**Work to be completed:**
Each line below is to be written out in full, exactly as shown.
....
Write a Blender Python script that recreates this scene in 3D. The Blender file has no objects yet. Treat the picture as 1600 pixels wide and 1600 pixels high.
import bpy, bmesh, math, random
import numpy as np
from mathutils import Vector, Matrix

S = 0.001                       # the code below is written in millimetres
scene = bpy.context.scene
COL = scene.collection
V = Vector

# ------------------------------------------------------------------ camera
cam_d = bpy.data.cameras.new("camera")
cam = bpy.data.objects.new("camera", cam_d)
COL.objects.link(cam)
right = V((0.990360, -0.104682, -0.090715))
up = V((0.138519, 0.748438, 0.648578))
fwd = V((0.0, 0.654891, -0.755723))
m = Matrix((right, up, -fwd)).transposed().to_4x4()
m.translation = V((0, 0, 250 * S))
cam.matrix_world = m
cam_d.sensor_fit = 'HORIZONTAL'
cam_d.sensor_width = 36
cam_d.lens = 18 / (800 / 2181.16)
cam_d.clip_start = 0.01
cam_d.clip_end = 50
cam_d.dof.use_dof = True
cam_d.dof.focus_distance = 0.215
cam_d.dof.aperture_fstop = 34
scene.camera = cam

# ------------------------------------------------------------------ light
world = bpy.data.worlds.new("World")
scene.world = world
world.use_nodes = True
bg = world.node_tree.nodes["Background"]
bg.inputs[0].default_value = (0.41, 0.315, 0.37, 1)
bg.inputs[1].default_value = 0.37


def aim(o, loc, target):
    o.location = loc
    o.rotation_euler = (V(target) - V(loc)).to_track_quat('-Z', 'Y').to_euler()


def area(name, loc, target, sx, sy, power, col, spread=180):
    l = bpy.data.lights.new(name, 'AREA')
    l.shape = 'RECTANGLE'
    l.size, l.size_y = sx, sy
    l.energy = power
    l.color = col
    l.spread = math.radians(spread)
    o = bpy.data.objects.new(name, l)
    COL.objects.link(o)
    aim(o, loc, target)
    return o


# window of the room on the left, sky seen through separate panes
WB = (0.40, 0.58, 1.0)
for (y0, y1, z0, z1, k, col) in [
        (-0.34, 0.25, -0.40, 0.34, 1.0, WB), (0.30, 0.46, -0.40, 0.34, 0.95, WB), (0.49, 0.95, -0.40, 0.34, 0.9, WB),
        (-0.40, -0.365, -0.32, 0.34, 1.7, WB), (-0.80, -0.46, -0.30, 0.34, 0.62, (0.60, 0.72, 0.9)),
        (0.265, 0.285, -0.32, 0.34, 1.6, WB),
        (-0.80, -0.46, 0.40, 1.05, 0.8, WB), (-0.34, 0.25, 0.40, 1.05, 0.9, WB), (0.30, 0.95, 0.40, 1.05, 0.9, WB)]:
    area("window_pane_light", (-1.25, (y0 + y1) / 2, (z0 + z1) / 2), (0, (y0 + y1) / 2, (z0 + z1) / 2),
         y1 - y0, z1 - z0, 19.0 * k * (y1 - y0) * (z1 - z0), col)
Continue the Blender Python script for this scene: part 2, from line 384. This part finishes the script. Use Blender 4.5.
....
**Exercise solution:**
Write a Blender Python script that recreates this scene in 3D. The Blender file has no objects yet. Treat the picture as 1600 pixels wide and 1600 pixels high.
import bpy, bmesh, math, random
import numpy as np
from mathutils import Vector, Matrix

S = 0.001                       # the code below is written in millimetres
scene = bpy.context.scene
COL = scene.collection
V = Vector

# ------------------------------------------------------------------ camera
cam_d = bpy.data.cameras.new("camera")
cam = bpy.data.objects.new("camera", cam_d)
COL.objects.link(cam)
right = V((0.990360, -0.104682, -0.090715))
up = V((0.138519, 0.748438, 0.648578))
fwd = V((0.0, 0.654891, -0.755723))
m = Matrix((right, up, -fwd)).transposed().to_4x4()
m.translation = V((0, 0, 250 * S))
cam.matrix_world = m
cam_d.sensor_fit = 'HORIZONTAL'
cam_d.sensor_width = 36
cam_d.lens = 18 / (800 / 2181.16)
cam_d.clip_start = 0.01
cam_d.clip_end = 50
cam_d.dof.use_dof = True
cam_d.dof.focus_distance = 0.215
cam_d.dof.aperture_fstop = 34
scene.camera = cam

# ------------------------------------------------------------------ light
world = bpy.data.worlds.new("World")
scene.world = world
world.use_nodes = True
bg = world.node_tree.nodes["Background"]
bg.inputs[0].default_value = (0.41, 0.315, 0.37, 1)
bg.inputs[1].default_value = 0.37


def aim(o, loc, target):
    o.location = loc
    o.rotation_euler = (V(target) - V(loc)).to_track_quat('-Z', 'Y').to_euler()


def area(name, loc, target, sx, sy, power, col, spread=180):
    l = bpy.data.lights.new(name, 'AREA')
    l.shape = 'RECTANGLE'
    l.size, l.size_y = sx, sy
    l.energy = power
    l.color = col
    l.spread = math.radians(spread)
    o = bpy.data.objects.new(name, l)
    COL.objects.link(o)
    aim(o, loc, target)
    return o


# window of the room on the left, sky seen through separate panes
WB = (0.40, 0.58, 1.0)
for (y0, y1, z0, z1, k, col) in [
        (-0.34, 0.25, -0.40, 0.34, 1.0, WB), (0.30, 0.46, -0.40, 0.34, 0.95, WB), (0.49, 0.95, -0.40, 0.34, 0.9, WB),
        (-0.40, -0.365, -0.32, 0.34, 1.7, WB), (-0.80, -0.46, -0.30, 0.34, 0.62, (0.60, 0.72, 0.9)),
        (0.265, 0.285, -0.32, 0.34, 1.6, WB),
        (-0.80, -0.46, 0.40, 1.05, 0.8, WB), (-0.34, 0.25, 0.40, 1.05, 0.9, WB), (0.30, 0.95, 0.40, 1.05, 0.9, WB)]:
    area("window_pane_light", (-1.25, (y0 + y1) / 2, (z0 + z1) / 2), (0, (y0 + y1) / 2, (z0 + z1) / 2),
         y1 - y0, z1 - z0, 19.0 * k * (y1 - y0) * (z1 - z0), col)
Continue the Blender Python script for this scene: part 2, from line 384. This part finishes the script. Use Blender 4.5.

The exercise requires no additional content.